Feminism

5 Great Books on Feminism - Selected by Choice Reviewer Lisa D. Brush

Feminist activists and ideas have shaped the theories and methods of every discipline throughout the sciences and humanities. Feminists and feminisms have changed history, policy, and everyday life around the world. Feminisms are among the world-shaping social movements and viewpoints with which every educated person should engage. These books are wonderful ports of entry into the vast array of great books on feminism.

Black Women in White America: A Documentary History, ed. by Gerda Lerner. Vintage, 1992.
This indispensable intersectional feminist history collects an invaluable set of primary documents from 19th and 20th century US life and thought. Lerner was a founder of academic women’s history, and her choices and commentary are both chilling and inspiring. These pieces are stunningly relevant almost 50 years later, which is fitting, given Lerner’s very long view of the movements for gender and racial justice.

Finding the Movement: Sexuality, Contested Space, and Feminist Activism, by A. Finn Enke. Duke, 2007.
Enke takes readers to church basements, bookstores, softball fields, and dance floors where people came together to live freer, richer lives – sometimes identifying as feminists and sometimes not. That variety turns out to be central to the sumptuous productivity of new forms of women’s autonomy in sexuality, gender, and ways of being in public spaces that came out of “second-wave” feminism in the US.
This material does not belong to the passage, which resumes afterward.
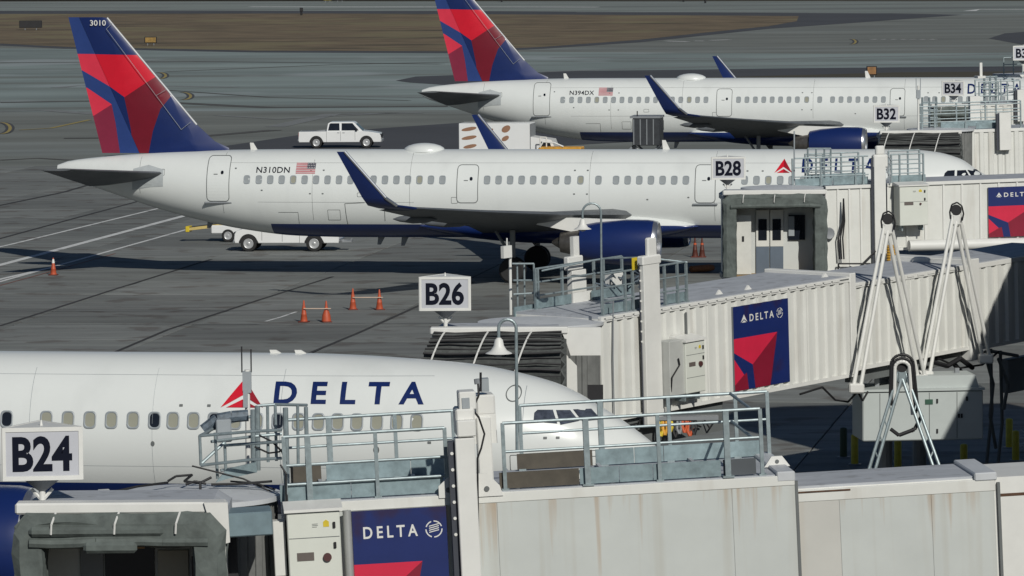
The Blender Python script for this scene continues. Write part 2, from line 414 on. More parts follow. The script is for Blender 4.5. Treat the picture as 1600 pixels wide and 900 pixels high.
def rrect(x0, x1, z0, z1, r, n=4):
    P = []
    for cx, cz, a0 in ((x1 - r, z1 - r, 0), (x0 + r, z1 - r, 90), (x0 + r, z0 + r, 180), (x1 - r, z0 + r, 270)):
        for k in range(n + 1): a = R(a0 + 90 * k / n); P.append((cx + r * math.cos(a), cz + r * math.sin(a)))
    return P
def ringbm(outer, inner):
    bm = bmesh.new(); a = [bm.verts.new((x, 0, z)) for x, z in outer]; b = [bm.verts.new((x, 0, z)) for x, z in inner]; n = len(a)
    for i in range(n): bm.faces.new([a[i], a[(i + 1) % n], b[(i + 1) % n], b[i]])
    return bm
def polybm(P, bm=None):
    bm = bm or bmesh.new(); bm.faces.new([bm.verts.new((x, 0, z)) for x, z in P]); return bm

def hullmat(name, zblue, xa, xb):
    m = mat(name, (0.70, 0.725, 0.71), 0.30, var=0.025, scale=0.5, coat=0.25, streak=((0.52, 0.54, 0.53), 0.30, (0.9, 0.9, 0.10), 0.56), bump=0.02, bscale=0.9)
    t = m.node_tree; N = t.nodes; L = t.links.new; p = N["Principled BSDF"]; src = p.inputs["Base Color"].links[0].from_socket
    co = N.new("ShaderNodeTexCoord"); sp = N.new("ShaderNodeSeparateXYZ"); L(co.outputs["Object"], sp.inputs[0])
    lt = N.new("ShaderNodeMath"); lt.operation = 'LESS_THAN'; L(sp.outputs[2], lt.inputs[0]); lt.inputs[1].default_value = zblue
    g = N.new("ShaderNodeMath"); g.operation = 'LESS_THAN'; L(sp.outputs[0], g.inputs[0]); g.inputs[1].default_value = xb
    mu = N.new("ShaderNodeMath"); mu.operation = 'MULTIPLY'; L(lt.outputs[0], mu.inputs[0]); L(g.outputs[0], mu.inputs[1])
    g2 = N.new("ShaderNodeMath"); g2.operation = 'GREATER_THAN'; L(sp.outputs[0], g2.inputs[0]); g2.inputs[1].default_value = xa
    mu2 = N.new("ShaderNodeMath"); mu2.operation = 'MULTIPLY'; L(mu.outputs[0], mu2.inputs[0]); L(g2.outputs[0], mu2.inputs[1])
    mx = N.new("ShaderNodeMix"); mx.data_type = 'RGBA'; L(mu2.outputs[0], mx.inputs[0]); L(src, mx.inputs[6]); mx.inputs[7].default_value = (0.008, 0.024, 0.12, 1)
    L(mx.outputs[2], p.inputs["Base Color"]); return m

def airfoil(n=9):
    up = []; lo = []
    for k in range(n + 1):
        c = 0.5 * (1 - math.cos(math.pi * k / n)); t = 0.2969 * math.sqrt(c) - .126 * c - .3516 * c * c + .2843 * c ** 3 - .1036 * c ** 4
        up.append((c, 5 * t * 1.1)); lo.append((c, -5 * t * 0.9))
    return up + lo[-2:0:-1]
AF = airfoil()
def wing_rings(secs):                          # (LE point, chord, thickness ratio, thickness direction)
    return [[Vector(le) + Vector((-c * ch, 0, 0)) + Vector(nn) * (t * th * ch) for c, t in AF] for le, ch, th, nn in secs]

_win = {}
def window_parts(size, key, shade):
    if key not in _win:
        w_, h = size; fr = B(); out = rrect(-w_ / 2 - .045, w_ / 2 + .045, -h / 2 - .045, h / 2 + .045, w_ * .45); mid = rrect(-w_ / 2, w_ / 2, -h / 2, h / 2, w_ * .40)
        fr.rings([[Vector((x, -.004, z)) for x, z in out], [Vector((x, -.016, z)) for x, z in rrect(-w_ / 2 - .02, w_ / 2 + .02, -h / 2 - .02, h / 2 + .02, w_ * .43)],
                  [Vector((x, -.001, z)) for x, z in mid], [Vector((x, .006, z)) for x, z in mid]], cap=False)
        pn = polybm(mid); b = B(); b.bm.free(); b.bm = pn
        for v in pn.verts: v.co.y = -.002
        _win[key] = (fr.mesh("window_frame", WINGG), b.mesh("pane", shade, smooth=None))
    return _win[key]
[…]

Living a Feminist Life, by Sara Ahmed. Duke, 2017.
This is down-to-earth theory from one of the guiding lights of feminist philosophy. Ahmed’s concepts (feminist killjoy!), her sharp interrogations of institutional policy and practice, and her pragmatic offerings for tools for everyday and long-term feminist and anti-racist activists help readers understand and survive in a world of complex inequalities – and even thrive. Brilliant, accessible, astringent, and stirring.

Up Against a Wall: Rape Reform and the Failure of Success, by Rose Corrigan. New York, 2013.
Corrigan describes and explains the limits and possibilities of feminist reform efforts. Her comparative, institutional approach is a model of feminist theory, policy analysis, political critique, and creative strategizing about feminist social movements for justice. The evidence in the book may make readers grind their teeth in frustration with the struggle, but the hard-won lessons for feminist organizing are worth it.

Varieties of Feminism: German Gender Politics in Global Perspective, by Myra Marx Ferree. Stanford, 2012.
Many insights about feminist social movements and transformative ideas show up best in comparative perspective. Ferree sets the quite different feminist movements and ideas in politically and socially divided East and West Germany in historical and international perspective. She also takes gender seriously as a principle of the social organization of movements and political regimes, and her deep familiarity with her cases makes for rich and lively reading.


About the author:

Lisa D. Brush is Professor of Sociology at the University of Pittsburgh, and the author of Gender and Governance (Rowman and Littlefield) and Poverty, Battered Women, and Work in U.S. Public Policy (Oxford University Press).